Changes offer opportunity for abuse
DATA protection is vital in our electronic world and it’s even more complicated when two important steps are progressing almost in parallel and one of them is hijacked for the separate issue of press regulation.
General Data Protection Regulations (GDPR) kick in this month causing consternation with the significant requirements and the severe penalties for breach. Alongside it’s the Data Protection Bill in Westminster. Given the pace of change in technology, getting the legislation up to date’s essential. There have been discussions over this bill regarding the extent of the data being sought and its potential abuse by Government. Those issues will require constant review as society and IT evolve, let the debate take place and let it continue thereafter. Getting the balance right now and in the future is essential
What’s unhelpful though is the insertion of a section on the press. This wasn’t in the legislation at the outset but inserted during passage through the Lords where a section has been added. That’s causing concern, as it seems to have been added almost in a fit of pique for failures or delays over Leveson.

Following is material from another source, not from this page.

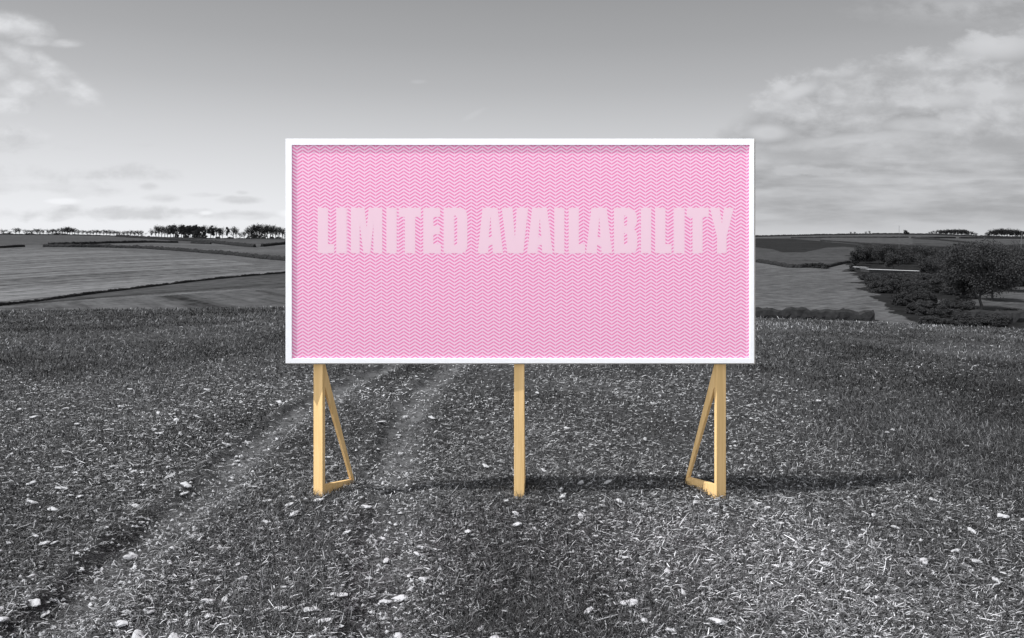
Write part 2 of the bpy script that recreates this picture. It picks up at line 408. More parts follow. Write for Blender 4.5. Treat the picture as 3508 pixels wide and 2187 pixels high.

Now, there’s a case to be made for press regulation but it’s not in this bill nor is it this section.
The debate since Leveson was vogue has followed some of the readership and moved from the printed press to social media. Facebook shows the debate is wider and has moved on since then.
It’s worsened by the amendment itself that requires publishers to meet litigant’s costs, irrespective of success. That goes against the norm in court affairs where expenses follow success and defeat comes at a cost. Legal aid can be available and expenses modified to support ordinary people where injustice has occurred.
That may be fraying but it’s surely a better way than a standard requirement that the publisher pays irrespective. Protecting citizens from abuse in the media is important in a democracy, but so too is a free press as Windrush most recently has shown.
There’s life in the old printed press yet and it too needs protected, with many publishers far from wealthy institutions. Moreover, this offers an opportunity for abuse, as well as curtailing vital investigation. It’s hijacking an important bill for tomorrow’s Data Protection legislation with an arbitrary section on yesterday’s press regulation, which isn’t the way to do either subject justice.